-- start of EXTRACTED RECORDS --

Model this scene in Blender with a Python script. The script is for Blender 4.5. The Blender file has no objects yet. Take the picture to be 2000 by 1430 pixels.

-- end of EXTRACTED RECORDS --
-- start of EXTRACTED RECORDS --

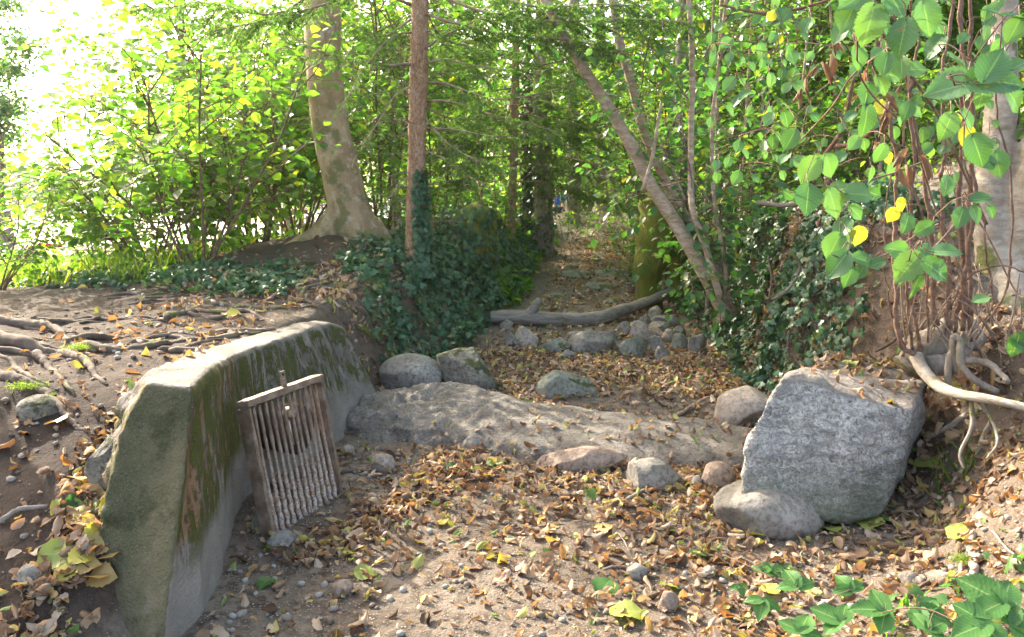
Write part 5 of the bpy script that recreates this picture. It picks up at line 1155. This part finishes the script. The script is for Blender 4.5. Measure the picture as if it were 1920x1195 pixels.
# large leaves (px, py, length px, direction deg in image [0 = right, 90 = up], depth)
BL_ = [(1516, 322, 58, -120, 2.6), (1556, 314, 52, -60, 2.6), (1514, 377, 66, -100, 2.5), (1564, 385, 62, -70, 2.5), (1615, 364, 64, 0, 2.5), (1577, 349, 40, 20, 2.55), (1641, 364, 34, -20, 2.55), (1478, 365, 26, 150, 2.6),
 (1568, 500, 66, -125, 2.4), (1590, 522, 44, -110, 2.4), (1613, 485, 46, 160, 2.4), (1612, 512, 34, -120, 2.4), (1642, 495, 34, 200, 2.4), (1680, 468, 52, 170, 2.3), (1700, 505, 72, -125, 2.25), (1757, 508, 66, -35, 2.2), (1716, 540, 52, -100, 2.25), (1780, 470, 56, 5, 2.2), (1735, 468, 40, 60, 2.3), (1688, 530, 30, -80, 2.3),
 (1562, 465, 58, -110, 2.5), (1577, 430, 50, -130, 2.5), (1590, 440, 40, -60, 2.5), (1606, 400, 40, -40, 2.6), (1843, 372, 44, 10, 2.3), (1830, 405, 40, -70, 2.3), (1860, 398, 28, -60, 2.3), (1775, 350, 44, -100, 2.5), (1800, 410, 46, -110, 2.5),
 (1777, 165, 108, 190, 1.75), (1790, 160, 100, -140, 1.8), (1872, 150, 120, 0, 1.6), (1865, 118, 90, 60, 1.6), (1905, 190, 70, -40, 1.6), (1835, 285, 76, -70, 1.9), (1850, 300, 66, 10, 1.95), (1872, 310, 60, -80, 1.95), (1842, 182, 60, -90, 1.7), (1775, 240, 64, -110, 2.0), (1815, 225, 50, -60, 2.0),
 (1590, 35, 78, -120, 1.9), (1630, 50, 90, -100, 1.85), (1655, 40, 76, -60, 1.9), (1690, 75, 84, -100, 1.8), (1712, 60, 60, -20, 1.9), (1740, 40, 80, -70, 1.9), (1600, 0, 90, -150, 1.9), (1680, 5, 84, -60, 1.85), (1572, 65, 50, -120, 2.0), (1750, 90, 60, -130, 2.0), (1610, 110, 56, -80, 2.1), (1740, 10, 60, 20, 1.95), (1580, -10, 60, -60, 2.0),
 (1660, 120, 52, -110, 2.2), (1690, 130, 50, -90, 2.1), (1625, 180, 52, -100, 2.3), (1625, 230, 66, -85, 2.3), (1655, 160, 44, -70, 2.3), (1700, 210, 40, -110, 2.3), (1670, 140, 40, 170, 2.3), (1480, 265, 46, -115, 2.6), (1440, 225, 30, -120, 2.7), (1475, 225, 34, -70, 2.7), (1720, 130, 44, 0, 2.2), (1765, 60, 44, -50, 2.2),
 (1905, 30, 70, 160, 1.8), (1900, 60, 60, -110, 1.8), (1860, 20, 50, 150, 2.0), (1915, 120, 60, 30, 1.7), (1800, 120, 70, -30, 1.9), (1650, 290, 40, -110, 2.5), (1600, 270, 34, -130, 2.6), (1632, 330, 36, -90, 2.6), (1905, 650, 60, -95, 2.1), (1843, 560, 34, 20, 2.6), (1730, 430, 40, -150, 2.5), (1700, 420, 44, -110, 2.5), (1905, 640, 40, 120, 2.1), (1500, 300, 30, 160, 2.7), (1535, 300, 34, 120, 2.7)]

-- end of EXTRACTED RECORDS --

* [GOAL]
Go through the records and show every line with the string "Blender" in it.

* [WRITTEN REPLY]
Model this scene in Blender with a Python script. The script is for Blender 4.5. The Blender file has no objects yet. Take the picture to be 2000 by 1430 pixels.
Write part 5 of the bpy script that recreates this picture. It picks up at line 1155. This part finishes the script. The script is for Blender 4.5. Measure the picture as if it were 1920x1195 pixels.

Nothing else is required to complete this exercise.